• [Problem statement]:
Write out again, unaltered, the lines from the start through the line containing "o = link('window', CROWN[key], root);".

• [Source data]:
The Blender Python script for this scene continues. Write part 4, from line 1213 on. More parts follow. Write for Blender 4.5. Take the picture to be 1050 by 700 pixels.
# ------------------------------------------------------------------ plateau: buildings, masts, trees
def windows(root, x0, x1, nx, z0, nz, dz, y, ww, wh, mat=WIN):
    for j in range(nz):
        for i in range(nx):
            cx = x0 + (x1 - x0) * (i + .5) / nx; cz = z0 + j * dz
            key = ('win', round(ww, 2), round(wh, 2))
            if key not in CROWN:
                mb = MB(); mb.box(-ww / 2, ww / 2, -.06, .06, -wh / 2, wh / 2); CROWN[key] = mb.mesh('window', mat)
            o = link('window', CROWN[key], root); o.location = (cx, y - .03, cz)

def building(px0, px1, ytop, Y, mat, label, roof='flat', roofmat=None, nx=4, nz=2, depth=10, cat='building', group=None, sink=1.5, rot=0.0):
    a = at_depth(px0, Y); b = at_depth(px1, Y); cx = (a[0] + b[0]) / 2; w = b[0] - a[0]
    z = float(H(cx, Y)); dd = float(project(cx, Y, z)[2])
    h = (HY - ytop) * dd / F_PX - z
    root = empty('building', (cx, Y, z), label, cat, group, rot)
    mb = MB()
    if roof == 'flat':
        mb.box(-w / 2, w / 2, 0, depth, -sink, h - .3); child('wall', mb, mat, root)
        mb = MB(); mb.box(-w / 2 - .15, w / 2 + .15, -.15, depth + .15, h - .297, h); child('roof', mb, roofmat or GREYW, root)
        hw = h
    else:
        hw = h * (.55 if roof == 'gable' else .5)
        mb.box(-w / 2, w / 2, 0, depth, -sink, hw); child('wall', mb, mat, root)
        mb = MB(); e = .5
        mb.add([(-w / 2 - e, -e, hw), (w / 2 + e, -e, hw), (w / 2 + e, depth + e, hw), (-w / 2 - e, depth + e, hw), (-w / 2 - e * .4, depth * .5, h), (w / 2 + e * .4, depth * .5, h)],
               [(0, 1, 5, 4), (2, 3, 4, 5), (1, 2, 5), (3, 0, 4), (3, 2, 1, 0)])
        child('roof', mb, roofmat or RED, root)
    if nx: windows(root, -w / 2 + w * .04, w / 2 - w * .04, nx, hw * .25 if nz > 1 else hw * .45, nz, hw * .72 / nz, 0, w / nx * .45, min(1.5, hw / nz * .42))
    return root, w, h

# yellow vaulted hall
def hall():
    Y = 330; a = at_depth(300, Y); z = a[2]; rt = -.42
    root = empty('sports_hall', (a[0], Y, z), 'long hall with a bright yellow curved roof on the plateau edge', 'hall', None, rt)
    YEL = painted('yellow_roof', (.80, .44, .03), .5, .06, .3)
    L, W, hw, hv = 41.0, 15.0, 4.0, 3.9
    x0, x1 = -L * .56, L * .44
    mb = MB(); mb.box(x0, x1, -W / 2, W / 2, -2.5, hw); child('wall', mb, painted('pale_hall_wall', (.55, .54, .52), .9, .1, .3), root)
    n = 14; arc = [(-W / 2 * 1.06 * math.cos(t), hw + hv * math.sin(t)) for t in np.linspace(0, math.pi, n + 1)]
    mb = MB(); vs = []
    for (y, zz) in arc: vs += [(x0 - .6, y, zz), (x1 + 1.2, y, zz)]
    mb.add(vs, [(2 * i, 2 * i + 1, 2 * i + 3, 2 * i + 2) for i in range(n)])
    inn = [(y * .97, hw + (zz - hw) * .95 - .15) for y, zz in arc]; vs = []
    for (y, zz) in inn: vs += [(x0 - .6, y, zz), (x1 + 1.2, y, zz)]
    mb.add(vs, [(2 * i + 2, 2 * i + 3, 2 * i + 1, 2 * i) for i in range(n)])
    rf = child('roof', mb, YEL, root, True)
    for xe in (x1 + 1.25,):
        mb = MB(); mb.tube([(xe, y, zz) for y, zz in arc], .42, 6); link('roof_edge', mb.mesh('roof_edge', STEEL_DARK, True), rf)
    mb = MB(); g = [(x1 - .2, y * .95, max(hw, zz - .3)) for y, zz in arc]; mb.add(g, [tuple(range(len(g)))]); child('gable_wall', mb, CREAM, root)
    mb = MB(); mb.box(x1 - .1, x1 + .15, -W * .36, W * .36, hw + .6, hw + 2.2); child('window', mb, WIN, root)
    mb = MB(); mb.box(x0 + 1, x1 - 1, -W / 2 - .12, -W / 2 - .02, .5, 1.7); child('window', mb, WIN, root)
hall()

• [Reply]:
The Blender Python script for this scene continues. Write part 4, from line 1213 on. More parts follow. Write for Blender 4.5. Take the picture to be 1050 by 700 pixels.
# ------------------------------------------------------------------ plateau: buildings, masts, trees
def windows(root, x0, x1, nx, z0, nz, dz, y, ww, wh, mat=WIN):
    for j in range(nz):
        for i in range(nx):
            cx = x0 + (x1 - x0) * (i + .5) / nx; cz = z0 + j * dz
            key = ('win', round(ww, 2), round(wh, 2))
            if key not in CROWN:
                mb = MB(); mb.box(-ww / 2, ww / 2, -.06, .06, -wh / 2, wh / 2); CROWN[key] = mb.mesh('window', mat)
            o = link('window', CROWN[key], root); o.location = (cx, y - .03, cz)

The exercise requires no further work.